- _The problem_:
Retype, please, the listing from its opening line through the line that contains "SC.camera = cam", both included, without the pictures.

── Dataset section ──

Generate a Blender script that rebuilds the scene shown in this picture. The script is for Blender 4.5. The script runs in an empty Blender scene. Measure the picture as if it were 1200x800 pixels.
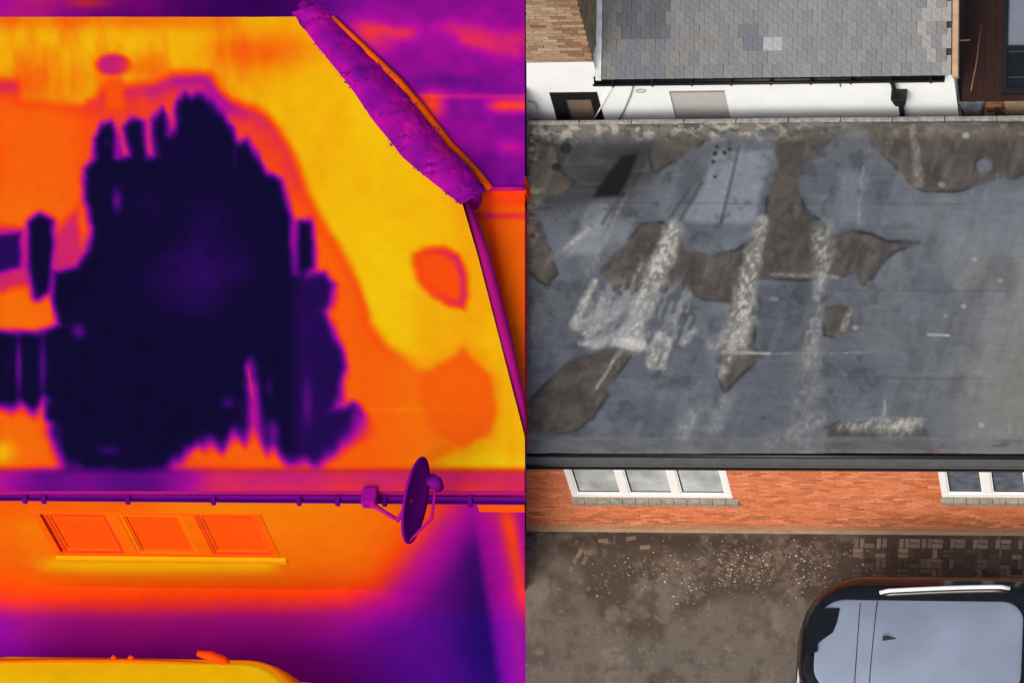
import bpy, bmesh, math, random
import numpy as np
from mathutils import Vector, Matrix

random.seed(7); np.random.seed(7)
SC = bpy.context.scene
COL = SC.collection
R_ = math.radians

# ------------------------------------------------------------------ camera
F_PX, DIST = 4800.0, 60.0                    # long lens, drone far away
ZU, SL = 0.50, 0.33
zr = -SL * ZU; zb = math.sqrt(1 - ZU * ZU - zr * zr)
Zc = Vector((zr, ZU, zb))
k_ = math.hypot(zb, zr); Xc = Vector((zb / k_, 0, -zr / k_))
Yc = Zc.cross(Xc)
Mwc = Matrix((Xc, Yc, Zc)).transposed()       # world -> camera
Rcw = Mwc.transposed()                        # camera -> world
TARGET = Vector((0, 0, 2.35))
CAMLOC = TARGET + Rcw @ Vector((0, 0, DIST))
cd = bpy.data.cameras.new('camera'); cam = bpy.data.objects.new('camera', cd); COL.objects.link(cam)
cam.matrix_world = Matrix.Translation(CAMLOC) @ Rcw.to_4x4()
cd.sensor_width = 36; cd.lens = F_PX / 1200 * 36; cd.clip_end = 2000; cd.clip_start = 1
SC.camera = cam

# ------------------------------------------------------------------ world, sun, exposure (overcast)
SUN_EL, SUN_AZ = 42, 196                      # azimuth clockwise from +Y, the sun stands behind the camera
w = bpy.data.worlds.new('World'); SC.world = w; w.use_nodes = True
nt = w.node_tree; bg = nt.nodes['Background']
sky = nt.nodes.new('ShaderNodeTexSky'); sky.sky_type = 'NISHITA'; sky.sun_disc = False
sky.sun_elevation = R_(SUN_EL); sky.sun_rotation = R_(SUN_AZ); sky.dust_density = 6.0; sky.ozone_density = 0.4; sky.air_density = 1.0
nt.links.new(sky.outputs[0], bg.inputs[0]); bg.inputs[1].default_value = 0.135
sd = bpy.data.lights.new('sun', 'SUN'); sd.energy = 1.4; sd.angle = R_(40); sd.color = (1, .975, .945)
so = bpy.data.objects.new('sun', sd); COL.objects.link(so)
az, el = R_(SUN_AZ), R_(SUN_EL)
sdir = Vector((math.sin(az) * math.cos(el), math.cos(az) * math.cos(el), math.sin(el)))
so.rotation_euler = sdir.to_track_quat('Z', 'Y').to_euler(); so.location = (0, 0, 40)
SC.view_settings.view_transform = 'Standard'; SC.view_settings.look = 'None'
SC.view_settings.gamma = 1; SC.view_settings.exposure = -0.07

# ------------------------------------------------------------------ measuring: where a sight line meets a plane of the place
def ray(px, py):
    return Rcw @ Vector(((px - 600) / F_PX, -(py - 400) / F_PX, -1))
def at(px, py, z=0.0):
    d = ray(px, py); return CAMLOC + d * ((z - CAMLOC.z) / d.z)
def atY(px, py, Y):
    d = ray(px, py); return CAMLOC + d * ((Y - CAMLOC.y) / d.y)
def atP(px, py, P0, N):
    d = ray(px, py); return CAMLOC + d * ((P0 - CAMLOC).dot(N) / d.dot(N))
def proj(p):
    c = Mwc @ (Vector(p) - CAMLOC); return (600 + F_PX * c.x / -c.z, 400 - F_PX * c.y / -c.z)
def xat(px, Y, z):
    x = 0.0
    for _ in range(4):
        a = proj((x, Y, z))[0]; x += (px - a) / 79.0
    return x
SEAM = 616.0

# ------------------------------------------------------------------ numpy noise and shapes (coordinates are plain 2-D)
def lin(c):
    c = np.asarray(c, float) / 255.0
    return np.where(c <= .04045, c / 12.92, ((c + .055) / 1.055) ** 2.4)
def vnoise(x, y, s, seed=0):
    x = x / s; y = y / s
    xi = np.floor(x).astype(int); yi = np.floor(y).astype(int)
    fx = x - xi; fy = y - yi; fx = fx * fx * (3 - 2 * fx); fy = fy * fy * (3 - 2 * fy)
    def h(a, b):
        n = (a * 374761393 + b * 668265263 + seed * 1274126177) & 0x7fffffff
        n = ((n ^ (n >> 13)) * 1274126177) & 0x7fffffff
        return ((n ^ (n >> 16)) & 0xffff) / 65535.0
    return (h(xi, yi) * (1 - fx) + h(xi + 1, yi) * fx) * (1 - fy) + (h(xi, yi + 1) * (1 - fx) + h(xi + 1, yi + 1) * fx) * fy
def fbm(x, y, s, seed=0, o=4):
    t = 0; a = .5; n = 0
    for i in range(o):
        t = t + a * vnoise(x, y, s, seed + i * 17); n += a; a *= .55; s *= .5
    return t / n
def sdist(x, y, poly):                         # signed distance, negative inside
    d = np.full(x.shape, 1e18); ins = np.zeros(x.shape, bool)
    n = len(poly)
    for i in range(n):
        ax, ay = poly[i]; bx, by = poly[(i + 1) % n]
        ex, ey = bx - ax, by - ay
        t = np.clip(((x - ax) * ex + (y - ay) * ey) / (ex * ex + ey * ey + 1e-9), 0, 1)
        d = np.minimum(d, (x - ax - t * ex) ** 2 + (y - ay - t * ey) ** 2)
        if ay != by:
            c = ((ay > y) != (by > y)) & (x < ex * (y - ay) / (by - ay) + ax)
            ins ^= c
    d = np.sqrt(d); return np.where(ins, -d, d)
def sstep(a, b, v):
    t = np.clip((v - a) / (b - a), 0, 1); return t * t * (3 - 2 * t)
def seg(x, y, a, b):
    ex, ey = b[0] - a[0], b[1] - a[1]
    t = np.clip(((x - a[0]) * ex + (y - a[1]) * ey) / (ex * ex + ey * ey), 0, 1)
    return np.hypot(x - a[0] - t * ex, y - a[1] - t * ey), t
def mixc(c, col, m):
    return c * (1 - m[..., None]) + lin(col) * m[..., None]

TP = [(0.00, (11, 12, 40)), (.10, (20, 11, 55)), (.2, (45, 12, 95)), (.32, (98, 12, 128)), (.45, (165, 14, 152)),
      (.55, (200, 36, 105)), (.63, (226, 52, 55)), (.71, (242, 74, 16)), (.8, (238, 108, 12)), (.88, (236, 150, 12)), (.95, (236, 186, 12)), (1.1, (238, 228, 40))]
def therm(t):
    t = np.asarray(t, float); xs = [a for a, _ in TP]
    c = np.stack([np.interp(t, xs, [b[i] for _, b in TP]) for i in range(3)], -1)
    return lin(c)
def th(t): return tuple(float(v) for v in therm(t))

# ------------------------------------------------------------------ materials
def nodes(m):
    m.use_nodes = True; t = m.node_tree; return t, t.nodes['Principled BSDF']
def mat(name, rgb, rough=.8, metal=0, spec=.3, var=.12, scale=6, bump=.0, bscale=40, coat=0):
    m = bpy.data.materials.new(name); t, p = nodes(m)
    c = tuple(lin(rgb)) if max(rgb) > 1.5 else rgb
    tc = t.nodes.new('ShaderNodeTexCoord'); n = t.nodes.new('ShaderNodeTexNoise'); n.inputs['Scale'].default_value = scale; n.inputs['Detail'].default_value = 6
    t.links.new(tc.outputs['Object'], n.inputs['Vector'])
    r = t.nodes.new('ShaderNodeMapRange'); r.inputs[1].default_value = .3; r.inputs[2].default_value = .7; r.inputs[3].default_value = 1 - var; r.inputs[4].default_value = 1 + var
    t.links.new(n.outputs[0], r.inputs[0])
    mx = t.nodes.new('ShaderNodeVectorMath'); mx.operation = 'SCALE'; mx.inputs[0].default_value = c
    t.links.new(r.outputs[0], mx.inputs['Scale']); t.links.new(mx.outputs[0], p.inputs['Base Color'])
    p.inputs['Roughness'].default_value = rough; p.inputs['Metallic'].default_value = metal; p.inputs['Specular IOR Level'].default_value = spec
    p.inputs['Coat Weight'].default_value = coat
    if bump: addbump(t, p, bump, bscale)
    return m
def addbump(t, p, s, sc):
    n = t.nodes.new('ShaderNodeTexNoise'); n.inputs['Scale'].default_value = sc; n.inputs['Detail'].default_value = 5
    tc = t.nodes.new('ShaderNodeTexCoord'); t.links.new(tc.outputs['Object'], n.inputs['Vector'])
    b = t.nodes.new('ShaderNodeBump'); b.inputs['Strength'].default_value = s; b.inputs['Distance'].default_value = .02
    t.links.new(n.outputs[0], b.inputs['Height']); t.links.new(b.outputs[0], p.inputs['Normal'])
def vmat(name, rough=.85, spec=.25, var=.1, scale=30, bump=.0, bscale=60, src='attr'):
    m = bpy.data.materials.new(name); t, p = nodes(m)
    if src == 'attr':
        a = t.nodes.new('ShaderNodeAttribute'); a.attribute_name = 'Col'; out = a.outputs['Color']
    else:
        a = t.nodes.new('ShaderNodeObjectInfo'); out = a.outputs['Color']
    tc = t.nodes.new('ShaderNodeTexCoord'); n = t.nodes.new('ShaderNodeTexNoise'); n.inputs['Scale'].default_value = scale; n.inputs['Detail'].default_value = 6
    t.links.new(tc.outputs['Object'], n.inputs['Vector'])
    r = t.nodes.new('ShaderNodeMapRange'); r.inputs[1].default_value = .3; r.inputs[2].default_value = .7; r.inputs[3].default_value = 1 - var; r.inputs[4].default_value = 1 + var
    t.links.new(n.outputs[0], r.inputs[0])
    mx = t.nodes.new('ShaderNodeVectorMath'); mx.operation = 'SCALE'; t.links.new(out, mx.inputs[0]); t.links.new(r.outputs[0], mx.inputs['Scale'])
    t.links.new(mx.outputs[0], p.inputs['Base Color'])
    p.inputs['Roughness'].default_value = rough; p.inputs['Specular IOR Level'].default_value = spec
    if bump: addbump(t, p, bump, bscale)
    return m
_tm = {}
def tmat(t):                                   # false-colour material for one temperature
    k = round(t, 2)
    if k not in _tm: _tm[k] = mat('thermal_%03d' % int(k * 100), tuple(.9 * v for v in th(k)), 1, 0, 0, .06, 3)
    return _tm[k]
M_TH = vmat('thermal_field', 1, 0, .035, 5)
M_ROOF = vmat('felt_roof', .55, .3, .06, 45, .22, 90)
M_DRIVE = vmat('driveway_tarmac', .9, .2, .16, 50, .5, 70)
M_BRICK = vmat('brick_faces', .9, .15, .12, 25, .3, 60)
M_SLATE = vmat('slate_faces', .75, .3, .16, 14, .4, 30, 'obj')
M_PAVER = vmat('paver_faces', .9, .2, .18, 20, .4, 50, 'obj')
M_MORT = mat('mortar', (200, 158, 130), .95, bump=.3)
M_MORT2 = mat('old_mortar', (140, 120, 98), .95, bump=.3)
M_RENDER = mat('white_render', (228, 236, 240), .85, var=.035, scale=2.5, bump=.15, bscale=50)
M_UPVC = mat('white_upvc', (240, 243, 244), .35, spec=.4, var=.02)
M_BLACK = mat('black_plastic', (24, 27, 28), .4, spec=.4, var=.2)
M_FASC = mat('fascia_grey', (88, 92, 98), .5, var=.15)
M_DKGREY = mat('dark_lead', (52, 55, 58), .6, var=.2)
M_SILL = mat('tile_sill', (140, 135, 125), .8, var=.25, scale=14)
M_GLASS = mat('pale_window_glass', (176, 184, 188), .12, spec=.6, var=.3, scale=3)
M_GLASSD = mat('dark_window_glass', (92, 100, 112), .1, spec=.6, var=.35, scale=6)
M_BROWNP = mat('brown_blind', (112, 100, 90), .6, var=.12, scale=4)
M_GREYP = mat('grey_blind', (176, 177, 178), .7, var=.05, scale=4)
M_MAROON = mat('maroon_timber', (46, 24, 22), .7, var=.2, scale=5, bump=.2)
M_STONE = mat('coping', (142, 141, 136), .9, var=.35, scale=12, bump=.3)
M_LEDGE = mat('buff_timber', (176, 148, 122), .85, var=.15, scale=8)
M_TARP = mat('grey_tarp', (78, 86, 94), .8, var=.25, scale=10)
M_CARR = mat('car_roof_sky_reflection', (142, 154, 174), .3, metal=.0, spec=.5, var=.14, scale=.9, coat=.5)  # sky reflection on the dark car's roof, painted in as blue-grey
M_CARB = mat('car_dark_paint', (26, 24, 26), .25, spec=.5, var=.1, coat=.6)
M_CARG = mat('car_dark_glass', (22, 25, 27), .12, spec=.5, var=.25, scale=8)
M_SILV = mat('silver_trim', (232, 236, 238), .3, metal=.0, var=.03)
M_TYRE = mat('tyre', (18, 18, 18), .9)
M_GRAVEL = mat('light_crumbs', (165, 142, 118), .95, var=.3, scale=30)
M_SOIL = mat('surrounding_ground', (88, 80, 72), .95, var=.2, scale=.6, bump=.3, bscale=8)
M_WHITE = mat('white_cable', (225, 225, 222), .6)
M_GCABLE = mat('grey_cable', (130, 132, 134), .6)
M_CANE = mat('cane', (120, 95, 74), .8)
M_BUFF = mat('buff_board', (138, 118, 98), .85, var=.12)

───

- _The response_:
Generate a Blender script that rebuilds the scene shown in this picture. The script is for Blender 4.5. The script runs in an empty Blender scene. Measure the picture as if it were 1200x800 pixels.
import bpy, bmesh, math, random
import numpy as np
from mathutils import Vector, Matrix

random.seed(7); np.random.seed(7)
SC = bpy.context.scene
COL = SC.collection
R_ = math.radians

# ------------------------------------------------------------------ camera
F_PX, DIST = 4800.0, 60.0                    # long lens, drone far away
ZU, SL = 0.50, 0.33
zr = -SL * ZU; zb = math.sqrt(1 - ZU * ZU - zr * zr)
Zc = Vector((zr, ZU, zb))
k_ = math.hypot(zb, zr); Xc = Vector((zb / k_, 0, -zr / k_))
Yc = Zc.cross(Xc)
Mwc = Matrix((Xc, Yc, Zc)).transposed()       # world -> camera
Rcw = Mwc.transposed()                        # camera -> world
TARGET = Vector((0, 0, 2.35))
CAMLOC = TARGET + Rcw @ Vector((0, 0, DIST))
cd = bpy.data.cameras.new('camera'); cam = bpy.data.objects.new('camera', cd); COL.objects.link(cam)
cam.matrix_world = Matrix.Translation(CAMLOC) @ Rcw.to_4x4()
cd.sensor_width = 36; cd.lens = F_PX / 1200 * 36; cd.clip_end = 2000; cd.clip_start = 1
SC.camera = cam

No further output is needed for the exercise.